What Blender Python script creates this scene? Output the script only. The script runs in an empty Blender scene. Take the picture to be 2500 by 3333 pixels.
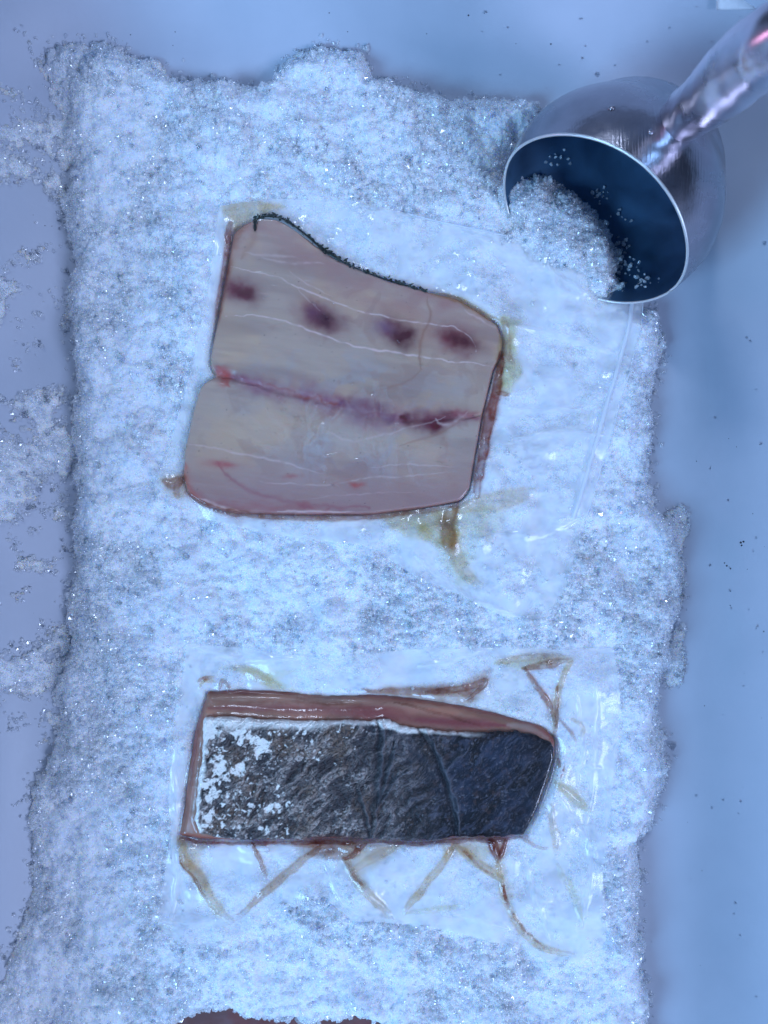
import bpy, math, random
import numpy as np
from mathutils import Vector

S = bpy.context.scene
C = S.collection
rng = np.random.default_rng(7)
random.seed(7)

# ------------------------------------------------------------------ camera
ZC, ZR = 0.68, 0.06                 # camera height, height of the ice surface (metres)
cam_d = bpy.data.cameras.new('camera')
cam = bpy.data.objects.new('camera', cam_d); C.objects.link(cam)
cam.location = (0, 0, ZC)
cam_d.sensor_fit = 'HORIZONTAL'; cam_d.sensor_width = 36
cam_d.lens = 36 * (ZC - ZR) / 0.625
cam_d.clip_start = 0.01; cam_d.clip_end = 50
cam_d.dof.use_dof = True; cam_d.dof.focus_distance = ZC - ZR; cam_d.dof.aperture_fstop = 7.0
S.camera = cam

# ------------------------------------------------------------------ light
W = bpy.data.worlds.new('World'); S.world = W; W.use_nodes = True
nt = W.node_tree; nt.nodes.clear()
N = nt.nodes.new; L = nt.links.new
out = N('ShaderNodeOutputWorld'); bg = N('ShaderNodeBackground')
tc = N('ShaderNodeTexCoord'); sep = N('ShaderNodeSeparateXYZ')
L(tc.outputs['Generated'], sep.inputs[0])
ramp = N('ShaderNodeValToRGB')
ramp.color_ramp.elements[0].position = 0.0; ramp.color_ramp.elements[0].color = (0.08, 0.12, 0.22, 1)
ramp.color_ramp.elements[1].position = 1.0; ramp.color_ramp.elements[1].color = (0.20, 0.38, 0.82, 1)
e = ramp.color_ramp.elements.new(0.55); e.color = (0.22, 0.34, 0.66, 1)
L(sep.outputs['Z'], ramp.inputs[0])
nz = N('ShaderNodeTexNoise'); nz.inputs['Scale'].default_value = 1.7; nz.inputs['Detail'].default_value = 3
L(tc.outputs['Generated'], nz.inputs['Vector'])
mr = N('ShaderNodeMapRange'); mr.inputs[1].default_value = 0.35; mr.inputs[2].default_value = 0.65
mr.inputs[3].default_value = 0.15; mr.inputs[4].default_value = 1.75
L(nz.outputs['Fac'], mr.inputs[0])
mul = N('ShaderNodeVectorMath'); mul.operation = 'SCALE'
L(ramp.outputs[0], mul.inputs[0]); L(mr.outputs[0], mul.inputs['Scale'])
L(mul.outputs[0], bg.inputs[0]); bg.inputs[1].default_value = 0.32
L(bg.outputs[0], out.inputs[0])

def area(name, loc, target, size, power, col, shape='RECTANGLE', sy=None):
    d = bpy.data.lights.new(name, 'AREA'); d.shape = shape; d.size = size
    if shape in ('RECTANGLE', 'ELLIPSE'): d.size_y = sy or size
    d.energy = power; d.color = col
    o = bpy.data.objects.new(name, d); C.objects.link(o); o.location = loc
    o.rotation_euler = (Vector(target) - Vector(loc)).to_track_quat('-Z', 'Y').to_euler()
    return o
area('key_opening_light', (2.1, -1.5, 2.2), (0, -0.05, 0.05), 1.1, 62, (0.53, 0.66, 1.03))
area('blue_opening_light', (-1.9, -1.5, 1.9), (0.1, -0.1, 0.05), 1.0, 66, (0.29, 0.60, 1.03))
area('glint_light', (-0.5, 1.5, 2.2), (0, 0, 0.05), 0.28, 11, (0.60, 0.74, 1.0))
area('pink_light', (-2.1, 0.0, 0.75), (0.3, 0, 0.10), 0.5, 4.0, (1.0, 0.50, 0.85))

S.view_settings.view_transform = 'Standard'; S.view_settings.look = 'None'
S.view_settings.exposure = 0.26; S.view_settings.gamma = 1.0
S.view_settings.use_curve_mapping = False
S.render.engine = 'CYCLES'
S.cycles.max_bounces = 22; S.cycles.diffuse_bounces = 16; S.cycles.glossy_bounces = 4
S.cycles.transmission_bounces = 8; S.cycles.transparent_max_bounces = 40
S.cycles.sample_clamp_indirect = 3.0; S.cycles.sample_clamp_direct = 0
S.cycles.use_denoising = True

# ------------------------------------------------------------------ helpers
K = 2500 / 1659.0                    # my trace of the photo is in a 1659 x 2212 frame
def wx(u, z=ZR): return (u * K - 1250) / 4000.0 * (ZC - z) / (ZC - ZR)
def wy(v, z=ZR): return -(v * K - 1666.5) / 4000.0 * (ZC - z) / (ZC - ZR)
def P(u, v, z=ZR): return (wx(u, z), wy(v, z), z)
def tag(o, label=None, cat=None, group=None, kind=None):
    if label: o['label'] = label
    if cat: o['category'] = cat
    if group: o['group'] = group
    if kind: o['kind'] = kind
    return o
def empty(name, loc):
    o = bpy.data.objects.new(name, None); C.objects.link(o); o.location = loc
    o.empty_display_size = 0.02
    return o
ILL = np.array([0.59, 0.79, 1.16])
def alb(r, g, b):
    """surface colour that shows as this sRGB under the bluish shade light"""
    c = np.array([r, g, b]) / 255.0
    lin = np.where(c <= 0.04045, c / 12.92, ((c + 0.055) / 1.055) ** 2.4)
    return np.clip(lin / ILL, 0.004, 0.92)

# ---- noise in numpy
def _hash(ix, iy, seed):
    h = (ix.astype(np.int64) * 374761393 + iy.astype(np.int64) * 668265263 + seed * 1442695041) & 0xFFFFFFFF
    h = ((h ^ (h >> 13)) * 1274126177) & 0xFFFFFFFF
    h = ((h ^ (h >> 16)) * 2246822519) & 0xFFFFFFFF
    return ((h ^ (h >> 15)) & 0xFFFFFF) / float(0xFFFFFF)
def vnoise(x, y, seed=0):
    ix = np.floor(x); iy = np.floor(y); fx = x - ix; fy = y - iy
    ux = fx * fx * fx * (fx * (fx * 6 - 15) + 10); uy = fy * fy * fy * (fy * (fy * 6 - 15) + 10)
    a = _hash(ix, iy, seed); b = _hash(ix + 1, iy, seed)
    c = _hash(ix, iy + 1, seed); d = _hash(ix + 1, iy + 1, seed)
    return (a * (1 - ux) + b * ux) * (1 - uy) + (c * (1 - ux) + d * ux) * uy
def fbm(x, y, size, octs=4, seed=0, gain=0.5):
    """noise in about -1..1 whose largest feature is size"""
    s = np.zeros_like(x); amp = 1.0; tot = 0; f = 1.0 / size
    for k in range(octs):
        a = 0.6 * k + 0.4
        xr = x * math.cos(a) - y * math.sin(a); yr = x * math.sin(a) + y * math.cos(a)
        s += amp * (vnoise(xr * f + 17.3 * k, yr * f - 9.1 * k, seed + k * 31) * 2 - 1)
        tot += amp; amp *= gain; f *= 2.07
    return s / tot * 1.5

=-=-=

Task details:
Repeat the lines of the listing above verbatim, beginning at its first line and ending at the line containing "S.camera = cam", which is included. Omit pictures.

Exercise answer:
What Blender Python script creates this scene? Output the script only. The script runs in an empty Blender scene. Take the picture to be 2500 by 3333 pixels.
import bpy, math, random
import numpy as np
from mathutils import Vector

S = bpy.context.scene
C = S.collection
rng = np.random.default_rng(7)
random.seed(7)

# ------------------------------------------------------------------ camera
ZC, ZR = 0.68, 0.06                 # camera height, height of the ice surface (metres)
cam_d = bpy.data.cameras.new('camera')
cam = bpy.data.objects.new('camera', cam_d); C.objects.link(cam)
cam.location = (0, 0, ZC)
cam_d.sensor_fit = 'HORIZONTAL'; cam_d.sensor_width = 36
cam_d.lens = 36 * (ZC - ZR) / 0.625
cam_d.clip_start = 0.01; cam_d.clip_end = 50
cam_d.dof.use_dof = True; cam_d.dof.focus_distance = ZC - ZR; cam_d.dof.aperture_fstop = 7.0
S.camera = cam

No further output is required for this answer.